Telegram trading bots/Unibot X and Discord trading bots. The edge of the former as I’ve already mentioned is speed in execution. When you are pasting a contract address and clicking through the menu options on tg, the buttons change according to your clicks at lightning speed and your buy order can be sent and confirmed in a couple of seconds when gas is low. Discord bots on the other hand are inherently slower due Discord’s architecture. You can be waiting 2 - 5 seconds while the bot is ‘thinking’ before it even broadcasts your transaction. But they have another advantage, Discord is a whole new market demographic which in my opinion are generally less serious traders and more NFTwitter aligned. The bot I’m referring to is called None bot, and it also has a social aspect. Before I switched over to Unibot I was using None with my friends in a private channel. You can be having a regular conversation, whilst someone sends a contract address and you can all buy directly from the modal, its collaborative nature is a lot of fun.Â
The last thing I want to mention is a big part of why these bots, and especially Unibot was so successful in bootstrapping users. The answer is aligned incentives through revenue sharing and referral links. Unibot currently sits at $180m market cap with 6000 holders and 2000 daily users. Pretty impressive stats for the market conditions. Holders earn a proportional share of revenue generated from the token tax and bot fees.

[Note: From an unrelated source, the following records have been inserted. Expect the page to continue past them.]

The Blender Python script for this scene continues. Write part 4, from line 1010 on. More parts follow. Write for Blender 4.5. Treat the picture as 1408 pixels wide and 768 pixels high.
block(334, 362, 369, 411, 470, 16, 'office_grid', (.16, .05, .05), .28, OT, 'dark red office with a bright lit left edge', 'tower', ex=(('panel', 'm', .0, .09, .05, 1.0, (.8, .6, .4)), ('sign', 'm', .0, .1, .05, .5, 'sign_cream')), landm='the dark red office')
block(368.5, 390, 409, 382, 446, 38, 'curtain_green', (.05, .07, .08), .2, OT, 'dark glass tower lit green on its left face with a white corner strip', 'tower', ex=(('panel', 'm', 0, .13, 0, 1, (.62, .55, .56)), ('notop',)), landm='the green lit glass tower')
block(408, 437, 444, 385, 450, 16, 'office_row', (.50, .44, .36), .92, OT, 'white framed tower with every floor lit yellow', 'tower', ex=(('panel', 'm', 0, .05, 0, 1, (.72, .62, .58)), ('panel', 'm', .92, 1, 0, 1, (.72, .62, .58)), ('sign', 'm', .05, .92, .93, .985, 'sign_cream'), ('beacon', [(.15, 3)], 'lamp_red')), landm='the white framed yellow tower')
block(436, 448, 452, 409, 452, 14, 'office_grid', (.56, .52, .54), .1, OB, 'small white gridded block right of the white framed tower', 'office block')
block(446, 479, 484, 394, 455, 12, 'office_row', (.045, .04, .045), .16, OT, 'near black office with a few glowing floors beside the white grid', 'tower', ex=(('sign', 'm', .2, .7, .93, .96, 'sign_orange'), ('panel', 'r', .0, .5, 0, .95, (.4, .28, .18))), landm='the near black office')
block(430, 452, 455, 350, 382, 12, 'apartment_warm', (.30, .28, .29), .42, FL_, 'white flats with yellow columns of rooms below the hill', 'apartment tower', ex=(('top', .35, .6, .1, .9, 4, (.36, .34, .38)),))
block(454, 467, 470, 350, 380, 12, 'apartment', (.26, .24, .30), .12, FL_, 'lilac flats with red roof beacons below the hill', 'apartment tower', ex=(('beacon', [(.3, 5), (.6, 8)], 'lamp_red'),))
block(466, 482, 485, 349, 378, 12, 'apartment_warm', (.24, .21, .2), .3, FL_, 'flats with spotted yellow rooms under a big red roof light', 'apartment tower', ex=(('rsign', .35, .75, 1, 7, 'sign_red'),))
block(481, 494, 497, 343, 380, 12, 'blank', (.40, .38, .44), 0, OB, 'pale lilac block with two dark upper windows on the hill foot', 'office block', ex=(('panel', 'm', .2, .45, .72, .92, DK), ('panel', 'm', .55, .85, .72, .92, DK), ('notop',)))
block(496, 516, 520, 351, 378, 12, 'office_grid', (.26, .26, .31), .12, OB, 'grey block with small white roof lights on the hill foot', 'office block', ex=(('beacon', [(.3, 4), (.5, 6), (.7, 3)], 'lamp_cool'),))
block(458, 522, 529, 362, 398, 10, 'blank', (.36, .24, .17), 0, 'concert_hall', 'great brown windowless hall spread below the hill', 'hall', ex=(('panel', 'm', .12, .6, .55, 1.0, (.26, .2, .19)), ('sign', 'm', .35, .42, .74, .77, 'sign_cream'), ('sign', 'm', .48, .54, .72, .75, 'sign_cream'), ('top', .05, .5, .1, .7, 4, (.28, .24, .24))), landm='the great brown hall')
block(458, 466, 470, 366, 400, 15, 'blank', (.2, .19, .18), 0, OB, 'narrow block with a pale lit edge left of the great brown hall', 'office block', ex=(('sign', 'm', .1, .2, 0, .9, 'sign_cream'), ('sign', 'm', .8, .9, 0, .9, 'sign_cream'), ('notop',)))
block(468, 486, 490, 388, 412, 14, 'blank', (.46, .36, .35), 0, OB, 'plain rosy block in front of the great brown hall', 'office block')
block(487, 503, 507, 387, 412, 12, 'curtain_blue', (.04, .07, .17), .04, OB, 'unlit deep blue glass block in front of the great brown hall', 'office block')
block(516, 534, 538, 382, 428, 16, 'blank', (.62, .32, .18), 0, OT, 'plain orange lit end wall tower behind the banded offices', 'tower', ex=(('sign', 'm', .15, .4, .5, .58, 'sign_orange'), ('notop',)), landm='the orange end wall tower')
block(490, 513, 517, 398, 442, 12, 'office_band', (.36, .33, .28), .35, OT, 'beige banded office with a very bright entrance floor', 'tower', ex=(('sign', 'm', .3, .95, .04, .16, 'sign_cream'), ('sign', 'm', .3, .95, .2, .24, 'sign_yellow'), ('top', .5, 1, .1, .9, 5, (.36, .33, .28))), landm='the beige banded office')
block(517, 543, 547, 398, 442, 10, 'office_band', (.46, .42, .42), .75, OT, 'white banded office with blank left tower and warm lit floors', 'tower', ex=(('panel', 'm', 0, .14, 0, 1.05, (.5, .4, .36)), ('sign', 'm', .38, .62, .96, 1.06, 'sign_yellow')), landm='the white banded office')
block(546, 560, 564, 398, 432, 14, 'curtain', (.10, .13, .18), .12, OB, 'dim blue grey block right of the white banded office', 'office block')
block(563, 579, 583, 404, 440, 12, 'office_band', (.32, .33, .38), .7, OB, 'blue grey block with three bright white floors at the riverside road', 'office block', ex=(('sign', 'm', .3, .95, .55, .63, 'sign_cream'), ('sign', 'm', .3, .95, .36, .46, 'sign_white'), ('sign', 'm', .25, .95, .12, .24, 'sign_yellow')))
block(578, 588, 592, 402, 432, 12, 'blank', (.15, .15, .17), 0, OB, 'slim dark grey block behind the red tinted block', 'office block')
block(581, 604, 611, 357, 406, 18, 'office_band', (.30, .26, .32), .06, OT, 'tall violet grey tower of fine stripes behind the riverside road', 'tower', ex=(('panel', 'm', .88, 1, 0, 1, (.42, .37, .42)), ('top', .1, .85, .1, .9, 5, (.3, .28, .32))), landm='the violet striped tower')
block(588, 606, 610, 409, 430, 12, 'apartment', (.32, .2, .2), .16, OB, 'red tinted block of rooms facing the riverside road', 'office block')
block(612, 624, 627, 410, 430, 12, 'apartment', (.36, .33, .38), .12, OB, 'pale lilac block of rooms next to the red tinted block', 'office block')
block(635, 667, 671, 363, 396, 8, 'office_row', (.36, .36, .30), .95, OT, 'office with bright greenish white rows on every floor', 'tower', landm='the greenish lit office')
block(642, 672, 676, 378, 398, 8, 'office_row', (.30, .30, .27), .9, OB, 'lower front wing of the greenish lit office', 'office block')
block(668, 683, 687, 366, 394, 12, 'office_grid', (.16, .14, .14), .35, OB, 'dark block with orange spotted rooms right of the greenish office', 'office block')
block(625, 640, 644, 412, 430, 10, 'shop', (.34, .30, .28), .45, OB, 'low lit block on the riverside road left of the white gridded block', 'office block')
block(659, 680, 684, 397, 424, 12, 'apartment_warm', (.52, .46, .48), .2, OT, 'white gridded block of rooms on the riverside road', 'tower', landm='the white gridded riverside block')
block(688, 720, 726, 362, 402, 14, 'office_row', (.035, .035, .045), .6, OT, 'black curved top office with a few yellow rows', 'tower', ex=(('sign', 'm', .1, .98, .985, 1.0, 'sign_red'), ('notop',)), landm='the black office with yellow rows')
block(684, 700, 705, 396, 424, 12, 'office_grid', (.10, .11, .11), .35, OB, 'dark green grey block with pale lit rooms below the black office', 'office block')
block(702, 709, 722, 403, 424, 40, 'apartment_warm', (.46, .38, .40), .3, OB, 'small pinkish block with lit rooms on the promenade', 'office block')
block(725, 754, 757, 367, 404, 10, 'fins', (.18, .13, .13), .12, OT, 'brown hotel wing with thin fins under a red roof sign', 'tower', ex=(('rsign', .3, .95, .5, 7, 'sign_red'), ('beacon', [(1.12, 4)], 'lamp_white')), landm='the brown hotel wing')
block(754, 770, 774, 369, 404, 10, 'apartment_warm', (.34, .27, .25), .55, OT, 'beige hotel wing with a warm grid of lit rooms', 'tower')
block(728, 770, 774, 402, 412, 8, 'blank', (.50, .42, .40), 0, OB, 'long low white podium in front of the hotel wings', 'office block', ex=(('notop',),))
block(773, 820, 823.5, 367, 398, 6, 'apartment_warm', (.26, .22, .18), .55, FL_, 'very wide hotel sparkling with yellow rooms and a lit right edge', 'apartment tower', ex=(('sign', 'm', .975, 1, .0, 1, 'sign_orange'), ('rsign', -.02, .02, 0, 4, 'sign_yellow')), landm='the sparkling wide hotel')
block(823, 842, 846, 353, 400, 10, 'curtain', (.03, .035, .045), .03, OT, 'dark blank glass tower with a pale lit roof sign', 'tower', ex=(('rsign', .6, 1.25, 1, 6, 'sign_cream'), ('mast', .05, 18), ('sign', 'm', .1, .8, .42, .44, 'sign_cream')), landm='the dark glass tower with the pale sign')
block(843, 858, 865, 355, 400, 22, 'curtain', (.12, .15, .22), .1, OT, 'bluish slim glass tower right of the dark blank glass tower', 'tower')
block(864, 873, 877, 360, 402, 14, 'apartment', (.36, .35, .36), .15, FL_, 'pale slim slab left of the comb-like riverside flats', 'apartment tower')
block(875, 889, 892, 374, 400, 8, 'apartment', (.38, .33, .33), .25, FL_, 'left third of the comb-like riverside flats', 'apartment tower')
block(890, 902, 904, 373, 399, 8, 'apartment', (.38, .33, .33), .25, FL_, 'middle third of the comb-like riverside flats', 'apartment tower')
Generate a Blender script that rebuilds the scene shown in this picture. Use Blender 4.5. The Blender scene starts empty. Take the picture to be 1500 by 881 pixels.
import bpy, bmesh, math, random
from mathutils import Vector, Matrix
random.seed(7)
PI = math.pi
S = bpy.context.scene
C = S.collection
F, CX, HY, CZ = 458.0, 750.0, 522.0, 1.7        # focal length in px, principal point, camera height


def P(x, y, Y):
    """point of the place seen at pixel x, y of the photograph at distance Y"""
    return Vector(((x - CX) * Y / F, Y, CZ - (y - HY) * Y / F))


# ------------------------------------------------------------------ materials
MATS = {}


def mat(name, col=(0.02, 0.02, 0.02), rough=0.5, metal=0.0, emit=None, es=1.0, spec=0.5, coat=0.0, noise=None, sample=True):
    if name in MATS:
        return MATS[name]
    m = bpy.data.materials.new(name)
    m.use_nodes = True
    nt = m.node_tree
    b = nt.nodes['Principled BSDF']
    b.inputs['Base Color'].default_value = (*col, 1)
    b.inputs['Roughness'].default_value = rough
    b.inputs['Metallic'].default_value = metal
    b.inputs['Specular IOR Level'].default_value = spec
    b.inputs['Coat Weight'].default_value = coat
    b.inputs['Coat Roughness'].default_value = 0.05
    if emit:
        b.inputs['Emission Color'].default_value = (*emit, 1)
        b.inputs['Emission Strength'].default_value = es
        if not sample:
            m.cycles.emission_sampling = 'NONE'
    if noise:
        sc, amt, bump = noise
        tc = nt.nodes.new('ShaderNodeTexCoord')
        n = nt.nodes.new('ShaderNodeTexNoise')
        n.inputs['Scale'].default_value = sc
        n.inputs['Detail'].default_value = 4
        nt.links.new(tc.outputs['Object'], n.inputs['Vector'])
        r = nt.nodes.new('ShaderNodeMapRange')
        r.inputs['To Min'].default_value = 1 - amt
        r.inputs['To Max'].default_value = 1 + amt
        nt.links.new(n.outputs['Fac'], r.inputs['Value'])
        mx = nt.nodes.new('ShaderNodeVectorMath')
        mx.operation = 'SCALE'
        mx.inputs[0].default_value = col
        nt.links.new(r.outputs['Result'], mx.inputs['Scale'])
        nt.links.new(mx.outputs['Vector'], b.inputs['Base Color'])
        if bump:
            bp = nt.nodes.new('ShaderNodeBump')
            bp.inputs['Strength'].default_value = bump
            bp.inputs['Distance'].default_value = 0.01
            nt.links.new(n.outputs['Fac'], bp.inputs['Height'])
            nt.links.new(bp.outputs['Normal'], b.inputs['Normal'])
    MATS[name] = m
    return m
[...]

Users can also generate a referral link and get a share in all the fees that their referred users generate. Both of these massively contributed to the early growth of users and holders. Revshare works on a claim basis, there is currently 470e waiting to be claimed, and they have paid out 2000e to date. A pretty tasty incentive for early adopters with an audience!
The battle of the CEX-backed L2s
-chulie
A couple of weeks back we wrote about the relative performance of L2 coins and the drivers of their performance. Since then we have seen the successful launch of Base (Coinbase L2) and continued OP strength while MNT lagged both both in price performance and market traction following its mainnet launch and token conversion:
With just ~$38m in TVL, Mantle has struggled to attract the TVL and activity which many were expecting following a relatively hyped mainnet launch. Despite having a head start, it is fair to say Mantle has been outshadowed by the successful launch of Base.
Base launched on mainnet on August 9th and has since accrued ~$162m in TVL. With bluechip DeFi yet to be onboarded, the DeFi ecosystem is relatively immature with the early innings being dominated by meme/shitcoin trading - reminding us of the early Arbitrum days. Contrary to some commentators we actually see this activity as a positive sign for Base as on chain degens vote with their wallets. Alongside Coinbase’s Onchain Summer campaign, the most positive development for Base has been the launch of friend.tech which we discussed at length in last week’s edition. The social app has garnered over 30k users since launch:
With the launch of opBNB (an OP stack L2 on BSC), competition between CEX-backed L2s further intensifies as they compete for attention, capital and developer mindshare. For now Base looks to be winning the battle and we’ll be on the look out for more interesting launches similar to friend.tech. The continued success of Base can certainly be seen as a positive for OP given the sequencer revenue share agreement but ultimately it is more constructive for Coinbase equity holders.